Podemos contextualizar el significado religioso de las guerras floridas, la autonomía relativa de ciertos altepemeh (ciudades-estado) o el paternalismo benevolente que los aztecas tuvieron con su propio pueblo. Pero la historia tiene el último veredicto. Si los pueblos aledaños a Tenochtitlán decidieron aliarse con los españoles, no fue por el irresistible “ideal libertario” de Hernán Cortés (como pretende Vox), sino por los siglos de encono y resentimiento que habían guardado hacia el imperio mexica. La alianza estratégica con Cortés no fue una traición a la nación mexicana, como por años nos inculcó la retórica oficial. Aquellos guerreros de Tlaxcala, Cempoala, Texcoco, Chalco, Xochimilco, Azcapotzalco, Mixquic, por nombrar algunos, lucharon como quienes luchan sabiéndose parte de un pueblo soberano.

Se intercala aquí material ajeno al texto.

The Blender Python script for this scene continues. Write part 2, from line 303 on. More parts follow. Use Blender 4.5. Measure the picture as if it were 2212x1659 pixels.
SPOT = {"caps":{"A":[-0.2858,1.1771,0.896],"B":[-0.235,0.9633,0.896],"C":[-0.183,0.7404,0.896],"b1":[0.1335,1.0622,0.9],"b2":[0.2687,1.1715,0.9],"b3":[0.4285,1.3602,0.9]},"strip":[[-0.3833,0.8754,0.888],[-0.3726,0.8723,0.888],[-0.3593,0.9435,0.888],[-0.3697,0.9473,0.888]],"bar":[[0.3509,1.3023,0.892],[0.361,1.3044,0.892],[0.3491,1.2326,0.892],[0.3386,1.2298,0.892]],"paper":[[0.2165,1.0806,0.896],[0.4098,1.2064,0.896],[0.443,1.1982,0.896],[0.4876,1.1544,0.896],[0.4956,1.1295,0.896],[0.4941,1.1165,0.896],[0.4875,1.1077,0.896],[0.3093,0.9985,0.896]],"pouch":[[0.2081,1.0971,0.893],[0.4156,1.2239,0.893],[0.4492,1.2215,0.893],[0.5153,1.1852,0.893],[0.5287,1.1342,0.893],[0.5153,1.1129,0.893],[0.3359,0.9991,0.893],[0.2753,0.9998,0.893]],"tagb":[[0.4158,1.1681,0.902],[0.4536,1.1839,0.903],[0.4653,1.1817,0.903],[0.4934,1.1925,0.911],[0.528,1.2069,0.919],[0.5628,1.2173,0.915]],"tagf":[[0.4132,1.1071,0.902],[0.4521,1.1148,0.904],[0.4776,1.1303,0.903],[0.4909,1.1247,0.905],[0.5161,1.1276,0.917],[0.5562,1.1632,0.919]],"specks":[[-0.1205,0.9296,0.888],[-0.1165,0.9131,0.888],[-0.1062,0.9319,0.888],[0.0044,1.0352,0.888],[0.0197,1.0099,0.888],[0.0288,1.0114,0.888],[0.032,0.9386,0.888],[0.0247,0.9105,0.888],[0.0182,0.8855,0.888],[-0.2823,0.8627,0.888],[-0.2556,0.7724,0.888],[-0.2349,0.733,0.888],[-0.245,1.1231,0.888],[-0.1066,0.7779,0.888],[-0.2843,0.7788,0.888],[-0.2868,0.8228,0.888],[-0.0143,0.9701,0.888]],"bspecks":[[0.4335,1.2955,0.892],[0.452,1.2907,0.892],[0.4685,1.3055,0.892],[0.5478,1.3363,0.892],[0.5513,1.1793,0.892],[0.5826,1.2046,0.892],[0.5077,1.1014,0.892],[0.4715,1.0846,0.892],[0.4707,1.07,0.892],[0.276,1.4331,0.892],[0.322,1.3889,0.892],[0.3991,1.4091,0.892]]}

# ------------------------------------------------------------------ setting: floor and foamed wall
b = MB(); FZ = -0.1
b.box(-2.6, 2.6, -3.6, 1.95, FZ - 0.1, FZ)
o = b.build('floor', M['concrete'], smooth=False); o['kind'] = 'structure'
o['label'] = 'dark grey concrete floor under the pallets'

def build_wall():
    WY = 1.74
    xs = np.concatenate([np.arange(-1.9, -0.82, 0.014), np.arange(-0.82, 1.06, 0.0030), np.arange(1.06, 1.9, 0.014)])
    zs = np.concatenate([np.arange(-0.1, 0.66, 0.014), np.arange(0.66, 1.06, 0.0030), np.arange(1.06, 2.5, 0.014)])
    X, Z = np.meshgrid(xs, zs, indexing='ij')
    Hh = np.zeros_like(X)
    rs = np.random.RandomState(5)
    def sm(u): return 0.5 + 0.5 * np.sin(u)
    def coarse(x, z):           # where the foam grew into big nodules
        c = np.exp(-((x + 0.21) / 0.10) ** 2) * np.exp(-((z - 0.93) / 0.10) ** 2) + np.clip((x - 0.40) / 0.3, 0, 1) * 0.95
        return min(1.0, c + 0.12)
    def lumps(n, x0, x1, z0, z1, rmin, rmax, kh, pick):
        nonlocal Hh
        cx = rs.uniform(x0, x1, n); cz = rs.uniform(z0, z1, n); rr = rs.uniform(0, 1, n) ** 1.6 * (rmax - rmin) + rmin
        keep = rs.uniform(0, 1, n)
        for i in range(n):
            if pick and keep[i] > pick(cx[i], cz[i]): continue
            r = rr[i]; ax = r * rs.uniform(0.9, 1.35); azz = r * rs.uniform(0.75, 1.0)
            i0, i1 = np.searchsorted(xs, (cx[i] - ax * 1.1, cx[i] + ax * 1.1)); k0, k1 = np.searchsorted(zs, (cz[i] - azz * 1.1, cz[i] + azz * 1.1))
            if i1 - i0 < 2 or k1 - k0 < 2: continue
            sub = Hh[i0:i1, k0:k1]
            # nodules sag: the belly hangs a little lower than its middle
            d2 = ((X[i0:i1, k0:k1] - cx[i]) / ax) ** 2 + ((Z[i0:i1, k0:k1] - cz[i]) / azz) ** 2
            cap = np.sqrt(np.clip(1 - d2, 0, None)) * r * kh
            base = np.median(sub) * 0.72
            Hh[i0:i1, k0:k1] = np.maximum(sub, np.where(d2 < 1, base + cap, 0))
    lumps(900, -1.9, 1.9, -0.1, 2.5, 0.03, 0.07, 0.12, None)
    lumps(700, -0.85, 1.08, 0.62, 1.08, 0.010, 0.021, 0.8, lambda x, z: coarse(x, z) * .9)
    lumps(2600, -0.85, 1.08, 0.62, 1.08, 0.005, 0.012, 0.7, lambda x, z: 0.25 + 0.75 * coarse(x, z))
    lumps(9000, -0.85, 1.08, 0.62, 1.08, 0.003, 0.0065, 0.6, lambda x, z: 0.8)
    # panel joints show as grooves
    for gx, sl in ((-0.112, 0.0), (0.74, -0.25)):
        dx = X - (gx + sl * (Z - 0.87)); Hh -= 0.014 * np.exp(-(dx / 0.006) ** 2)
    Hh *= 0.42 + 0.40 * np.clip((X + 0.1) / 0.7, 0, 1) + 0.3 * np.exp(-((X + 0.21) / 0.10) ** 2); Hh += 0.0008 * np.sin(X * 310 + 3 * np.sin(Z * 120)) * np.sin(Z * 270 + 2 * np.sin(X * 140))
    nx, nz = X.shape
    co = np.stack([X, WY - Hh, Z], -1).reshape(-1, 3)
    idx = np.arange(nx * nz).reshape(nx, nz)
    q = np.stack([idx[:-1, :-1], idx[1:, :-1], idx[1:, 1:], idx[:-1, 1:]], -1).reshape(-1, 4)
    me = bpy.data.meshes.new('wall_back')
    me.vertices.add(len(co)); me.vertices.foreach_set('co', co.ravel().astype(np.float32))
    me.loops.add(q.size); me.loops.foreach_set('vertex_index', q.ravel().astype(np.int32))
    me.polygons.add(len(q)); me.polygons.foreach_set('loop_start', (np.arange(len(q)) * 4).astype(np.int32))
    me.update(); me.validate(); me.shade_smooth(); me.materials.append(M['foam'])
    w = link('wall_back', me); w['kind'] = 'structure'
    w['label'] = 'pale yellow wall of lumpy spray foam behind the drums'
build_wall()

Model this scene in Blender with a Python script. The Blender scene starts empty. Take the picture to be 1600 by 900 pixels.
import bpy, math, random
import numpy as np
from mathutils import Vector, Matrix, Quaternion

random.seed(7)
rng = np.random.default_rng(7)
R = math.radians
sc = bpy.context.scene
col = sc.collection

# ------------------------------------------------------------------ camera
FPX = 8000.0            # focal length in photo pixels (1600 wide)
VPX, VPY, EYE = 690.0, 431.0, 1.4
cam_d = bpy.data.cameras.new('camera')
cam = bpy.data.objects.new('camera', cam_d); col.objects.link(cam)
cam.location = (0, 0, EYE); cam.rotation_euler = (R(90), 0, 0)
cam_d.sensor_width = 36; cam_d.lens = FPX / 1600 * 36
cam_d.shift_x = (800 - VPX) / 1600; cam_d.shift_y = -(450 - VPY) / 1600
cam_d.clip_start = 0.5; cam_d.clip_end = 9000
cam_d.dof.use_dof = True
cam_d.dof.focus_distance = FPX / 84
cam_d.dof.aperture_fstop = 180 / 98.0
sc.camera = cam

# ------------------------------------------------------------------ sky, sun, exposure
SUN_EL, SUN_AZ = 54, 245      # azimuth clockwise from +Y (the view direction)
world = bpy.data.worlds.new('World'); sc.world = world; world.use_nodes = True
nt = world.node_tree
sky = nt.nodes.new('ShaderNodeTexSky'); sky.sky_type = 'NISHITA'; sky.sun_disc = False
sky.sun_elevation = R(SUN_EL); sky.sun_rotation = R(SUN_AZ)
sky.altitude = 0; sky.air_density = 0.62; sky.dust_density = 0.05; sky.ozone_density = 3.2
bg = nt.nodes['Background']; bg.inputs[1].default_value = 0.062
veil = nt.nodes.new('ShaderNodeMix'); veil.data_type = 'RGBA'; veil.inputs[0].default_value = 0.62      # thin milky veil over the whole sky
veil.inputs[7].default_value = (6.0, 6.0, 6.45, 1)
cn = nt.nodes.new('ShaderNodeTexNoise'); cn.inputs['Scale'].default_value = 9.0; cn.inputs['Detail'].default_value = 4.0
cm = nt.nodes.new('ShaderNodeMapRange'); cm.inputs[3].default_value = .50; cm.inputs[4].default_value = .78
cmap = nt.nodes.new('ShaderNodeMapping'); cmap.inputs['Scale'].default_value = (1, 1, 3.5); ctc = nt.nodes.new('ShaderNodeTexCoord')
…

Yo soy originario de la Ciudad de México y estoy enamorado de mi barrio Tlatelolco fue parte de la gran Tenochtitlán. Pero antes de ser capitalino, soy mexicano, y estoy consciente de la deuda histórica que tenemos con el resto del país. Por años las oportunidades de educación, trabajo, cultura y desarrollo se han concentrado en la capital del país y la cuarta transformación sólo ha venido a profundizar dicho centralismo, tanto en lo simbólico como en lo material. El presidente se rehúsa a discutir un nuevo pacto fiscal, su principal política cultural se centra en embellecer Chapultepec y de manera constante busca someter a los gobernadores, a partir del control de recursos públicos y el uso faccioso de las instituciones. A esos ejemplos me refiero cuando acuso a la cuarta transformación de ser un lastre de formas y tradiciones centralistas del poder. Pero centralismo omnímodo, como enseña la historia, termina por levantar ámpulas en los pueblos que se saben soberanos.

Es difícil pensar a la caída de Tenochtitlán como un momento heroico, cuando se integra de episodios sanguinarios liderados por un conquistador europeo. Pero en todo caso, merecemos reconocer que el ejército de Cortés era mayoritariamente indígena y que los motivos por los que aquellos guerreros lucharon no eran los de la ambición y el saqueo.

Aquellos pueblos se levantaron contra el poder del Tlatoani para refrendar su autonomía, aún cuando (ironías de la historia) terminaron dominados por un poder acaso igual o más despótico. Pero ahí reside la gran lección de la caída de Tenochtitlán, las amenazas extranjeras no exigen nuestro pliegue acrítico al caudillo del momento, sea Moctezuma o Santa Anna, sino la consolidación de un orden republicano en donde la soberanía y la unidad nacional se sostengan previamente sobre la democracia y el consenso.